EU tells UK to get ‘serious’ as Brexit talks resume

The ‘sooner we remove ambiguity’ the better, Michel Barnier tells David Davis

Britain’s Brexit secretary, David Davis (left), and the European Union’s chief Brexit negotiator, Michel Barnier. Photograph: François Lenoir/Reuters

Britain’s Brexit secretary, David Davis (left), and the European Union’s chief Brexit negotiator, Michel Barnier. Photograph: François Lenoir/Reuters

 

Brexit negotiations between the European Commission and the UK got under way in Brussels on Monday evening, with the two sides scheduled to discuss the peace process and the Common Travel Area between Ireland and Britain over the next three days.

However, the EU’s growing impatience with the British government showed no sign of abating.

The EU’s chief negotiator, Michel Barnier, faced the press briefly when welcoming the British Brexit secretary, David Davis, to European Commission headquarters. Mr Barnier said he was looking forward to working with Mr Davis this week, but then added: “To be honest, I am concerned. Time passes quickly.”

Mr Barnier made it clear that the European Commission needed more openness from Britain on the divorce deal before future relations and transitional arrangements could be discussed.

“We need you to take positions on all separation issues,” said Mr Barnier. “This is necessary to make sufficient progress. We must start negotiating seriously. We need UK papers that are clear in order to have constructive negotiations. And the sooner we remove the ambiguity, the sooner we will be in a position to discuss the future relationship and a transitional period.”

In response, Mr Davis said Britain was ready to “roll up its sleeves” to get a deal.

He said that if the sides were to make progress , it would “require flexibility and imagination from both sides”.

However, the meeting between the two men lasted only an hour, Brussels sources said, after which Mr Davis returned to London, leaving his officials to proceed with the talks on Tuesday.

Two days of meetings between the working groups for each side follow on Tuesday and Wednesday, and the full plenary session with reconvene on Thursday to assess progress.

There is also a strand on Ireland, led by the negotiating chiefs’ deputies, Olly Robbins for the UK and Sabine Weyand for the EU.

Shot down

EU impatience with the British over a failure to engage in detail in the negotiations has intensified, despite a series of papers published by the UK in the past fortnight. While EU officials acknowledge that the papers show that the British side is becoming more involved in the technical details of the negotiations, some of the papers – including suggestions about the Irish Border – were shot down by Brussels.
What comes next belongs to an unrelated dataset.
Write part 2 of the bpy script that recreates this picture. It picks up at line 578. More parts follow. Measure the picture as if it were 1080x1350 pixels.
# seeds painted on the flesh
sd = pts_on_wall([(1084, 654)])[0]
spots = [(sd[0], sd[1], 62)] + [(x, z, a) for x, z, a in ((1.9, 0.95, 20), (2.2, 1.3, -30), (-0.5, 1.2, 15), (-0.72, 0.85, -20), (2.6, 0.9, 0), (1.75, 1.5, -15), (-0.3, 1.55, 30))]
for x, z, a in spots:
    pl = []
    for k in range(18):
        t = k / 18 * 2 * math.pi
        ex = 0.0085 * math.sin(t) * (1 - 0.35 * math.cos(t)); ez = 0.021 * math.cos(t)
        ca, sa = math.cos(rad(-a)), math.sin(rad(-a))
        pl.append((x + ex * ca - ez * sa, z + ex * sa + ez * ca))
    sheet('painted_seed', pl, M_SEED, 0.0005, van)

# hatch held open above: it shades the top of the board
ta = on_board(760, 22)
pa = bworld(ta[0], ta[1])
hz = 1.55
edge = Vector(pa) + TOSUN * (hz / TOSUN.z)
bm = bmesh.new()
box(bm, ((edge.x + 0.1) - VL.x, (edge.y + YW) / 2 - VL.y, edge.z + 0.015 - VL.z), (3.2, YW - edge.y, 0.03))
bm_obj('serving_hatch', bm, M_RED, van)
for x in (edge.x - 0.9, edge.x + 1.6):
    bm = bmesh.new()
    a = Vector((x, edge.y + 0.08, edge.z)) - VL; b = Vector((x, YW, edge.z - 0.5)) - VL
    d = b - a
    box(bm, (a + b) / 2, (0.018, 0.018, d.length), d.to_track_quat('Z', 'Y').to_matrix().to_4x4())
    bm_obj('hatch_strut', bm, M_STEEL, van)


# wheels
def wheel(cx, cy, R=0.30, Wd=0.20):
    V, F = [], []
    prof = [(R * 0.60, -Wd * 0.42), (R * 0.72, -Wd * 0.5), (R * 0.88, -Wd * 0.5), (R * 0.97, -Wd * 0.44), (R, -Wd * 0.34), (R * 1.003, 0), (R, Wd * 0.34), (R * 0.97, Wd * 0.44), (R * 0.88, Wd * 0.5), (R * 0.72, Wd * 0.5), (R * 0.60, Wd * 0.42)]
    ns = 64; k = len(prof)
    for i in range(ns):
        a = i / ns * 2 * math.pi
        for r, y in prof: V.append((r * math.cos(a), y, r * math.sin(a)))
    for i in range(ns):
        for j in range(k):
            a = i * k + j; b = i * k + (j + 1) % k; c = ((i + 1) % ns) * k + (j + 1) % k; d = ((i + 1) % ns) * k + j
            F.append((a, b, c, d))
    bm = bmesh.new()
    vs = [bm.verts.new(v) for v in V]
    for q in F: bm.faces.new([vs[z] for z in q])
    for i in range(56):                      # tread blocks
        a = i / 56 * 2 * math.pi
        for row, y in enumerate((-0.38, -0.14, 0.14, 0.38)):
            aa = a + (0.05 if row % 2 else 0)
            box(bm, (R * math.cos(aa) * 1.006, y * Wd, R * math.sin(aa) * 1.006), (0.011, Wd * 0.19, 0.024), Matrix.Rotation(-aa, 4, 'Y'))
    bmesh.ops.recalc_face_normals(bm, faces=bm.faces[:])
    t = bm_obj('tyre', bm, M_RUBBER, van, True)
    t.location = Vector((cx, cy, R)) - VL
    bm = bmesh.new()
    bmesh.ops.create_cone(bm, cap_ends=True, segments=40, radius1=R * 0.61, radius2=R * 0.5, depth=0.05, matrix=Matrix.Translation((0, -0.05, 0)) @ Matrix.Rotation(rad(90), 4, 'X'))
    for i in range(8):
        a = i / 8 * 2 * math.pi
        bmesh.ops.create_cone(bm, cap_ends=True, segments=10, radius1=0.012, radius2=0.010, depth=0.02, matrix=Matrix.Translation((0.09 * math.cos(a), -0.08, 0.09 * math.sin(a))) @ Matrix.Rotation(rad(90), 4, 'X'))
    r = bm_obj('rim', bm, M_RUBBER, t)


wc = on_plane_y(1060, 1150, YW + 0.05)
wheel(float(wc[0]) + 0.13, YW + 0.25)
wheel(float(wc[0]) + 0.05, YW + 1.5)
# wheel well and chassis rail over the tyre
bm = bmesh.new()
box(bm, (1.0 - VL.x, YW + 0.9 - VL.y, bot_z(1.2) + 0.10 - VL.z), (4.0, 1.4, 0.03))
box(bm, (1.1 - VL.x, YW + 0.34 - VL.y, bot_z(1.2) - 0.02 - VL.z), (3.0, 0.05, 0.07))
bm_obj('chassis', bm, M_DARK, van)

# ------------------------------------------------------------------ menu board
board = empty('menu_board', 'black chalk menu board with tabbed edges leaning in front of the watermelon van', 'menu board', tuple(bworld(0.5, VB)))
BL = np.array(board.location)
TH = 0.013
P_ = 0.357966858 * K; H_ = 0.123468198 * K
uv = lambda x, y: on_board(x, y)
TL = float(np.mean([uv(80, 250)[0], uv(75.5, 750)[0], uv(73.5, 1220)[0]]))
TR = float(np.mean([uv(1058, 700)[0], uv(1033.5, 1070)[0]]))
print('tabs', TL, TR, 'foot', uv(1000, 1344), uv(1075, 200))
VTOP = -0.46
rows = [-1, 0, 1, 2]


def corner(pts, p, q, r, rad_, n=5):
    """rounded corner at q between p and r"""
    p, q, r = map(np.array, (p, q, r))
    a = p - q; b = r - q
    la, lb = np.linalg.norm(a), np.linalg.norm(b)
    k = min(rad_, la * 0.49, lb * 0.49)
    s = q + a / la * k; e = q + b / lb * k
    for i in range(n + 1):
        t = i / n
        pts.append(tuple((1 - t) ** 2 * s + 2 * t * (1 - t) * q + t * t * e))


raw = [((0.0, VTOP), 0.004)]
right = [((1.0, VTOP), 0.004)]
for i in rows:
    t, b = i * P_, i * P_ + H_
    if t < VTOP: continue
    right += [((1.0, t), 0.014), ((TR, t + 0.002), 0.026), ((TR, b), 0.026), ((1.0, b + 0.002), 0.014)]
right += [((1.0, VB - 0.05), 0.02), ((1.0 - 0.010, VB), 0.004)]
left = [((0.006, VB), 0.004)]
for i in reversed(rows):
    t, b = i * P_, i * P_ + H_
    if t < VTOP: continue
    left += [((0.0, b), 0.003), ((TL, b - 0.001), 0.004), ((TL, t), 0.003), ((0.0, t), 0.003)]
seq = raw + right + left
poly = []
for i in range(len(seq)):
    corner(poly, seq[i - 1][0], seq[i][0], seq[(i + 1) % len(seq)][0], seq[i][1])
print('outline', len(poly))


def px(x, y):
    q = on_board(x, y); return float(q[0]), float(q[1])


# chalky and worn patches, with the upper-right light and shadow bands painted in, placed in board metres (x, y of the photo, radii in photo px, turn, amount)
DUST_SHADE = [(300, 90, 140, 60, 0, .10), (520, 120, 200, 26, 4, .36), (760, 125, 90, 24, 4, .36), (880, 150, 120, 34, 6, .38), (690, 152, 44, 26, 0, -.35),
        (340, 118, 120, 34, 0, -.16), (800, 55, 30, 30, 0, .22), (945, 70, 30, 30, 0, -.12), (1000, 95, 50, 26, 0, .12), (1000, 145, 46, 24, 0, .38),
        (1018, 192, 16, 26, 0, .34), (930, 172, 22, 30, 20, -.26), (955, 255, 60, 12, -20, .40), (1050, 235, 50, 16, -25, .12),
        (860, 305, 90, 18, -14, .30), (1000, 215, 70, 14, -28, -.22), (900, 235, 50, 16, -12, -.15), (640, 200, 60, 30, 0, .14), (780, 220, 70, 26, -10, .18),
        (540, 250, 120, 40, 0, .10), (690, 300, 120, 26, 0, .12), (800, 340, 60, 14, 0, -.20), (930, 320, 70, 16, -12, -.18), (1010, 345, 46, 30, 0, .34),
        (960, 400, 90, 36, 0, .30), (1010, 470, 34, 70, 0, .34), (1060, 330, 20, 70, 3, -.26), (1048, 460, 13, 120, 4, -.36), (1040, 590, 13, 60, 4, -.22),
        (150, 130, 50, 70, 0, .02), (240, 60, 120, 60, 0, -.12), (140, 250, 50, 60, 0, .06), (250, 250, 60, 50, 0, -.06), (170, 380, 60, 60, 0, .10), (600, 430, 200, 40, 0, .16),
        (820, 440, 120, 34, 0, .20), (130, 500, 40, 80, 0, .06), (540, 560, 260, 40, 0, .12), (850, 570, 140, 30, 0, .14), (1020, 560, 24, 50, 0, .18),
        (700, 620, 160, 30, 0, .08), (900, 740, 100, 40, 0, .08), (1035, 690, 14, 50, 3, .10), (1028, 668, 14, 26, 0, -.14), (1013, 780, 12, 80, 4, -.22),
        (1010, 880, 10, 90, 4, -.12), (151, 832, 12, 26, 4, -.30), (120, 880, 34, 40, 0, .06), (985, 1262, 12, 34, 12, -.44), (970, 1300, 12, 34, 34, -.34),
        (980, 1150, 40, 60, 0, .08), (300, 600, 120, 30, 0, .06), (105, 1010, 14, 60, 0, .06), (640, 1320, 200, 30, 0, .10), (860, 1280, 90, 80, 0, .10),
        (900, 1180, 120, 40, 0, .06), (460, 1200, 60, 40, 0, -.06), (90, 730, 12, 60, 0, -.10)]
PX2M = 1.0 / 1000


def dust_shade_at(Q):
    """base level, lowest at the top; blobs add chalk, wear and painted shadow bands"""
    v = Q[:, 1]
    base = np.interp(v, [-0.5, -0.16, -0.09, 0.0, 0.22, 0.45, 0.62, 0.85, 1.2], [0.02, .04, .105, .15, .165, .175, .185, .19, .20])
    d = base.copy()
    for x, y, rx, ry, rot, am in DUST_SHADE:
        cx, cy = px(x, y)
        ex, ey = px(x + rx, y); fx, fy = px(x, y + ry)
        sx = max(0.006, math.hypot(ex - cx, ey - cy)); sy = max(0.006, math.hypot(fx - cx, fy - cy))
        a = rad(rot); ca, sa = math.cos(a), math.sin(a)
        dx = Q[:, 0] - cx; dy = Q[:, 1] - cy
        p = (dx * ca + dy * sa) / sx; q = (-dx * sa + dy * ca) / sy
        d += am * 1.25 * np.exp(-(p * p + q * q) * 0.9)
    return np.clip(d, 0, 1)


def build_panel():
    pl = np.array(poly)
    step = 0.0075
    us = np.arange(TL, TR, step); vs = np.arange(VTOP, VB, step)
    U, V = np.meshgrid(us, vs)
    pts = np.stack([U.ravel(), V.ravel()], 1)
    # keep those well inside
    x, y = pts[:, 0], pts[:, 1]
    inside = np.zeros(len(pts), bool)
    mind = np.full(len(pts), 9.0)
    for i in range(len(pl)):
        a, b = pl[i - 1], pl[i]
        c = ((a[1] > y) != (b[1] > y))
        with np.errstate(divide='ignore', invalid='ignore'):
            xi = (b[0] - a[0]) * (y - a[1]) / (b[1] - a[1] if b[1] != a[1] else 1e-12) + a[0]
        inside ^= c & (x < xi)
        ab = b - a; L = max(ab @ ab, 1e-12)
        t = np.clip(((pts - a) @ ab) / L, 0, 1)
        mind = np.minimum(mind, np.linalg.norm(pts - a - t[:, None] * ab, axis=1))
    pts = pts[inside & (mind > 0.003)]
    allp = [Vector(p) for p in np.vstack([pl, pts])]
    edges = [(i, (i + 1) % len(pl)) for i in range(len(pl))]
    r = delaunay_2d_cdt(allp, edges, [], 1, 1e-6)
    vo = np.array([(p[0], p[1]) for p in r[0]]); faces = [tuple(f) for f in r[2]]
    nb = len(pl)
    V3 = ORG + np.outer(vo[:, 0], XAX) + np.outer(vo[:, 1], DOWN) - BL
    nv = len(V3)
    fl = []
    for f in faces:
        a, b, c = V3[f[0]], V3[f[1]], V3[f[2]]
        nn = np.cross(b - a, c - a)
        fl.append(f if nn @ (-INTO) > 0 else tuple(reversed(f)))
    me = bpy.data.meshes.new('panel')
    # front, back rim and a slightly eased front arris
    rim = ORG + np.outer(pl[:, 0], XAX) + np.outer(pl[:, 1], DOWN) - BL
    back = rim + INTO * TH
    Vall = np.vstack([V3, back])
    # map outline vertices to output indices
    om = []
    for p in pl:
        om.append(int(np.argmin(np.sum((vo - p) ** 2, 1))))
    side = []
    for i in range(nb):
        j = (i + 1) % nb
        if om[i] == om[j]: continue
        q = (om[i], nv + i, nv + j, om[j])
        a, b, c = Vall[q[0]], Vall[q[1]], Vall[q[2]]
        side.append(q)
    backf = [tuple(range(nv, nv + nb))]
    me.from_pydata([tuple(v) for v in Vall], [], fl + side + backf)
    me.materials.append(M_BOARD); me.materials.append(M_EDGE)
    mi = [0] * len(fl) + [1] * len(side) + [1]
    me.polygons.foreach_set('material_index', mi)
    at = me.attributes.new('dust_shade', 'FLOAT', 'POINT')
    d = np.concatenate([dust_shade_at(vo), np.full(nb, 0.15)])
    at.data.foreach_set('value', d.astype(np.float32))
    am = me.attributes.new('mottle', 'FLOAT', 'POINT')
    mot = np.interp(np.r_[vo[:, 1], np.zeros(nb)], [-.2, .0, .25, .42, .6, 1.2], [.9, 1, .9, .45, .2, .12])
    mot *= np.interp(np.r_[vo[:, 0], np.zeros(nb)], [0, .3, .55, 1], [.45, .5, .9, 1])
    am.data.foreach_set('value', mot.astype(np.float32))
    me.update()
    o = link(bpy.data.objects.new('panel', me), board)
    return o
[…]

The British government is seeking to talk about the future trading relationship between the UK and the EU, but the EU says it will refuse to discuss these subjects until it is satisfied sufficient progress has been made on the “separation agreement” – including the rights of EU citizens in the UK, and vice versa, and the size of the divorce bill the UK must pay on exit.

The third item the EU wants to see progress on is matters relating to Ireland, but the British government has pointed out that until the future trading relationship is agreed, the future of the customs border will be uncertain.

Meanwhile, Minister for Foreign Affairs Simon Coveney, who is in Belfast for discussions with academics and business leaders on Brexit, said that the current position of the British government was “unsustainable”.

Mr Coveney told The Irish Times: “The British government is seeking to stay in the single market and the customs union and at the same time do trade deals of its own.

“Essentially it is seeking shelter from the European Union and the sunshine on the outside. It wants the best of both worlds, and that is not going to work.

“Britain is trying to sell the notion that it is reclaiming its sovereignty and securing trade advantages while insisting its economy is so important to other EU countries that it requires free trade. The two positions are not compatible.”